**** Dataset content
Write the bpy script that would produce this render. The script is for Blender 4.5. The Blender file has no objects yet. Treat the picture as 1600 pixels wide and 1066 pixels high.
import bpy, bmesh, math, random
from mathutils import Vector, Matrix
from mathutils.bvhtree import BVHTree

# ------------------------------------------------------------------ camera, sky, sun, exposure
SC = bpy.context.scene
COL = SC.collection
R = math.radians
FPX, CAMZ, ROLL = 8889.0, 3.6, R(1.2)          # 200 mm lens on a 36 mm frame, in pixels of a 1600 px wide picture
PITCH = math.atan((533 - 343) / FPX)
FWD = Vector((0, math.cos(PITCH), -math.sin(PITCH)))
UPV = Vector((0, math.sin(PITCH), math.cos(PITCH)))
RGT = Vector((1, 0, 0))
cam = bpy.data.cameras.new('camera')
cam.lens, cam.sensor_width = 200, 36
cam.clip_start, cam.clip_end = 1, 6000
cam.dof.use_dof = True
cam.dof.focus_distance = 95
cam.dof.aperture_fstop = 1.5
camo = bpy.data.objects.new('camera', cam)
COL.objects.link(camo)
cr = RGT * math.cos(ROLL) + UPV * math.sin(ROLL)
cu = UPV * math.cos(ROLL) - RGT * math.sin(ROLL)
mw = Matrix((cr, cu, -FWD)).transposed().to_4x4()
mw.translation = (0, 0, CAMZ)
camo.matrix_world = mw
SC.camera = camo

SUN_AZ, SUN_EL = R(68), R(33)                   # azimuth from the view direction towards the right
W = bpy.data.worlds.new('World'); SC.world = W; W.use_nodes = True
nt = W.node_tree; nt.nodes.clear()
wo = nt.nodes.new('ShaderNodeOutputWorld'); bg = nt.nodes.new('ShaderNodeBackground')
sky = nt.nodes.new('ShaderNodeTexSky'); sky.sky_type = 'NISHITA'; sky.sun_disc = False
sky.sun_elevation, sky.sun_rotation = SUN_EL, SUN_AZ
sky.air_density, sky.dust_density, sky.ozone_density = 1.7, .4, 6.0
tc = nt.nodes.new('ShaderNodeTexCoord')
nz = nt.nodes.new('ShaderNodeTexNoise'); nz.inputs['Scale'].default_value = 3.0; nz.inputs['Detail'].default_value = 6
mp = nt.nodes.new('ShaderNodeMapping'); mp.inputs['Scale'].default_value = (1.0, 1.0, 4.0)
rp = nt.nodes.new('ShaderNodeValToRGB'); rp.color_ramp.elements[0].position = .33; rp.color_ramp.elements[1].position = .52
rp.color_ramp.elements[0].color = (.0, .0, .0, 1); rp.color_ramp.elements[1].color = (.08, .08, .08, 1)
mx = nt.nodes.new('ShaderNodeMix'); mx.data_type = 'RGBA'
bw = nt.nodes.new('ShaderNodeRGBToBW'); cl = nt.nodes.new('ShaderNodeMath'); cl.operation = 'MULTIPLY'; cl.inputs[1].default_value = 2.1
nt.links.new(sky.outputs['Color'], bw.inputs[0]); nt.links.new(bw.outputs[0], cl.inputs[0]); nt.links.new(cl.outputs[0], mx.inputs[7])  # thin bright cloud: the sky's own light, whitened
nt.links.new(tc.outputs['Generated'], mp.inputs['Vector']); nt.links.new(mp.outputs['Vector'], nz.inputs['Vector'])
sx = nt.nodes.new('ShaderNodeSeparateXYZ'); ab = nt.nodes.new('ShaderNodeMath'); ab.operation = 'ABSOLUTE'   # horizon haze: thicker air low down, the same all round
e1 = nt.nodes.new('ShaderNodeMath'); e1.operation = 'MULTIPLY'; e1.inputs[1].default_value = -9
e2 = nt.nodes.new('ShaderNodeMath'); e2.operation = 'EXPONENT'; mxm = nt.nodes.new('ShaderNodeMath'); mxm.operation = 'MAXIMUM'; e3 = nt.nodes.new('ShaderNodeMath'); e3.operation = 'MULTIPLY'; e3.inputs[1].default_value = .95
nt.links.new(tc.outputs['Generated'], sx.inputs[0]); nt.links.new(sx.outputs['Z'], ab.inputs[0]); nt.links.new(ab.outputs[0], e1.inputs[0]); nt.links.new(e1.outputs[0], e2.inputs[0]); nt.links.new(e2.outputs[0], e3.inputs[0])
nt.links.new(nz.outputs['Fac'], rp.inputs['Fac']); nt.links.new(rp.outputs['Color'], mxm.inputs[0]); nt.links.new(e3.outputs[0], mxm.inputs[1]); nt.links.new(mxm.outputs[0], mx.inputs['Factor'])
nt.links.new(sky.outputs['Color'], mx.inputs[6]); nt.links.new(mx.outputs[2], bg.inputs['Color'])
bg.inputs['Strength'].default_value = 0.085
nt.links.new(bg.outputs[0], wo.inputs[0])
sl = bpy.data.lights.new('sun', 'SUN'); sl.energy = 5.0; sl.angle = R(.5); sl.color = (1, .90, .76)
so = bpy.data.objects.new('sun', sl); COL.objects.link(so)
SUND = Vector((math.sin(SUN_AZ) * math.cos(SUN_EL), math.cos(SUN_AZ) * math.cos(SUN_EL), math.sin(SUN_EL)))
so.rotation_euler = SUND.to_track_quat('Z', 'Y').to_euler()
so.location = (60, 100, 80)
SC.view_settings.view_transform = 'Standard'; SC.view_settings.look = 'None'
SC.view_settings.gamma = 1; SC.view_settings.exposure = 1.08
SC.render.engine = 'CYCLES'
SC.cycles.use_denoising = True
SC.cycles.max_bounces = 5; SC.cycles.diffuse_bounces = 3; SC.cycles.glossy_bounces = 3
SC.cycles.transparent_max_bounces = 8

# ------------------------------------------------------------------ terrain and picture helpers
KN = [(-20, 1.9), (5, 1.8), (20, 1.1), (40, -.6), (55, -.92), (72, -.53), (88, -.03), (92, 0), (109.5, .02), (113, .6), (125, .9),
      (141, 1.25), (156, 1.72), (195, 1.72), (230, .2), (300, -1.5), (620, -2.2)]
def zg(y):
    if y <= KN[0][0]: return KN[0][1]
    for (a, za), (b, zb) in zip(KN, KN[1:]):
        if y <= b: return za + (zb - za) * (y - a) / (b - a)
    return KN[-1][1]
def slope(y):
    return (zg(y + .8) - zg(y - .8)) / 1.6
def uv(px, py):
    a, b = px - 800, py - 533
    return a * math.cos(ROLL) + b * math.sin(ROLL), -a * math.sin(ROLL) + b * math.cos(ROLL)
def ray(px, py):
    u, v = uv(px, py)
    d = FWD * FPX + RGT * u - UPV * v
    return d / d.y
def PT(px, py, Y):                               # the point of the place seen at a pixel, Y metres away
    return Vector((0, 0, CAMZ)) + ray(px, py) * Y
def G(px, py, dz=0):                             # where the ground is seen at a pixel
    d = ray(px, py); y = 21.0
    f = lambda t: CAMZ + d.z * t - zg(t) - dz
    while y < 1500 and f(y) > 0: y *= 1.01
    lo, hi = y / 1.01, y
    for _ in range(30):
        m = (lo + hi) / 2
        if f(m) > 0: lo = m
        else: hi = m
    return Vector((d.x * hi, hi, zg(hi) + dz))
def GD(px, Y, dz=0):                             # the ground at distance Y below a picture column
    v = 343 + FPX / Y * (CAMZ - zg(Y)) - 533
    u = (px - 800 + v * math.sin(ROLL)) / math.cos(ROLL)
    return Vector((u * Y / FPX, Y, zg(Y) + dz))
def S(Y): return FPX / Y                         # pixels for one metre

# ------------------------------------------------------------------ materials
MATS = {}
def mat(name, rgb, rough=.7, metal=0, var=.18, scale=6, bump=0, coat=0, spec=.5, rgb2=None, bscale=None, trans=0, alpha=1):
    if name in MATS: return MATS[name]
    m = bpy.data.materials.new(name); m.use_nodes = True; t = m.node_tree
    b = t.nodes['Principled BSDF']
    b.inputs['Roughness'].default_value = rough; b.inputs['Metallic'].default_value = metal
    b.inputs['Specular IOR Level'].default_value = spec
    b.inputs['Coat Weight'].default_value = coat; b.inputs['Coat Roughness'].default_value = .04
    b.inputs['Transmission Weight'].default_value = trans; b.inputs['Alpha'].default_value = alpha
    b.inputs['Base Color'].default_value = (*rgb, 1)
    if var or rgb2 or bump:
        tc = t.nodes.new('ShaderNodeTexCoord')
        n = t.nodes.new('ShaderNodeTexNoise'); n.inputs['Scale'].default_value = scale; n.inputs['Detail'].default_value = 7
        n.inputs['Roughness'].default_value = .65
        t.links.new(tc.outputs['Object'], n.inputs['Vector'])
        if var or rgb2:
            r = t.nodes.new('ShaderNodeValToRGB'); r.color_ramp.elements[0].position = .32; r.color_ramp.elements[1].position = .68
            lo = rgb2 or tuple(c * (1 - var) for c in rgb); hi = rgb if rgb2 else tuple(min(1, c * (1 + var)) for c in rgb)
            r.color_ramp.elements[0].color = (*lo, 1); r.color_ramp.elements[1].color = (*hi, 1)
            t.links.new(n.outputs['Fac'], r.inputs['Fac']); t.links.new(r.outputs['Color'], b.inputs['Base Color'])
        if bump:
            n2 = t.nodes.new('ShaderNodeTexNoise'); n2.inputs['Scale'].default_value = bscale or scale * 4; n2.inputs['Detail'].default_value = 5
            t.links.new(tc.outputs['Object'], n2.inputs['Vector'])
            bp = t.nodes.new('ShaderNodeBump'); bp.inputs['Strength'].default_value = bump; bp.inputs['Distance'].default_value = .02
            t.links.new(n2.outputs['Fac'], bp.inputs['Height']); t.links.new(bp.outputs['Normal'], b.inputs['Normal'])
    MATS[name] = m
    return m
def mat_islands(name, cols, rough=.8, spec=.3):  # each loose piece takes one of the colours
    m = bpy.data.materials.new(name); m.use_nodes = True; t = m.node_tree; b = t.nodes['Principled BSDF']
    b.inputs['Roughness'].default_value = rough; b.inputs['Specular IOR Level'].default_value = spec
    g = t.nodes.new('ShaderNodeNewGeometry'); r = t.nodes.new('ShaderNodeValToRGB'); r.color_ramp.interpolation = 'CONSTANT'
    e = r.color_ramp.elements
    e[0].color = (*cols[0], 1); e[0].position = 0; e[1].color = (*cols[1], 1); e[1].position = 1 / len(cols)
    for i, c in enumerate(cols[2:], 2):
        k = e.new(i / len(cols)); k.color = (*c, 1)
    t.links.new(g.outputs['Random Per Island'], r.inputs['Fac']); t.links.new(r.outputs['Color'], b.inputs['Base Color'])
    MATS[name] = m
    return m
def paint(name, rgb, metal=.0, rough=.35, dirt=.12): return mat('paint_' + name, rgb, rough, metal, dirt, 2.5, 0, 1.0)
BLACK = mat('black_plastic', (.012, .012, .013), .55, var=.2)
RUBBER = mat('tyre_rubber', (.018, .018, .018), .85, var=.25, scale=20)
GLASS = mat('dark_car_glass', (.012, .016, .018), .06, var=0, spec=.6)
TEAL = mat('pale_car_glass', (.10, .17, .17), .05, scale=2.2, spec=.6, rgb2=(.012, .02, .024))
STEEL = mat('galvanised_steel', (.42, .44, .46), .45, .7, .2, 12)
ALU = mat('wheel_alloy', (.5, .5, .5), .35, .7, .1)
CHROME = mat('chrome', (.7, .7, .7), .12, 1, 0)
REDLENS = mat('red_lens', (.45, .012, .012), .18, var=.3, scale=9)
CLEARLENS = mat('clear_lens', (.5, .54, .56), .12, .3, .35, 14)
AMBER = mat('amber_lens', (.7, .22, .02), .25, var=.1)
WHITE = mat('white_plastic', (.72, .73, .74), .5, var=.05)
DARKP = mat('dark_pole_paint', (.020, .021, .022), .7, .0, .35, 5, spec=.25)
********
■ **What the task asks**
Starting from the line with "rgb2=(.012, .02, .024))" and ending with the final line of the data, quote every line exactly, both ends included.

■ **Result**
TEAL = mat('pale_car_glass', (.10, .17, .17), .05, scale=2.2, spec=.6, rgb2=(.012, .02, .024))
STEEL = mat('galvanised_steel', (.42, .44, .46), .45, .7, .2, 12)
ALU = mat('wheel_alloy', (.5, .5, .5), .35, .7, .1)
CHROME = mat('chrome', (.7, .7, .7), .12, 1, 0)
REDLENS = mat('red_lens', (.45, .012, .012), .18, var=.3, scale=9)
CLEARLENS = mat('clear_lens', (.5, .54, .56), .12, .3, .35, 14)
AMBER = mat('amber_lens', (.7, .22, .02), .25, var=.1)
WHITE = mat('white_plastic', (.72, .73, .74), .5, var=.05)
DARKP = mat('dark_pole_paint', (.020, .021, .022), .7, .0, .35, 5, spec=.25)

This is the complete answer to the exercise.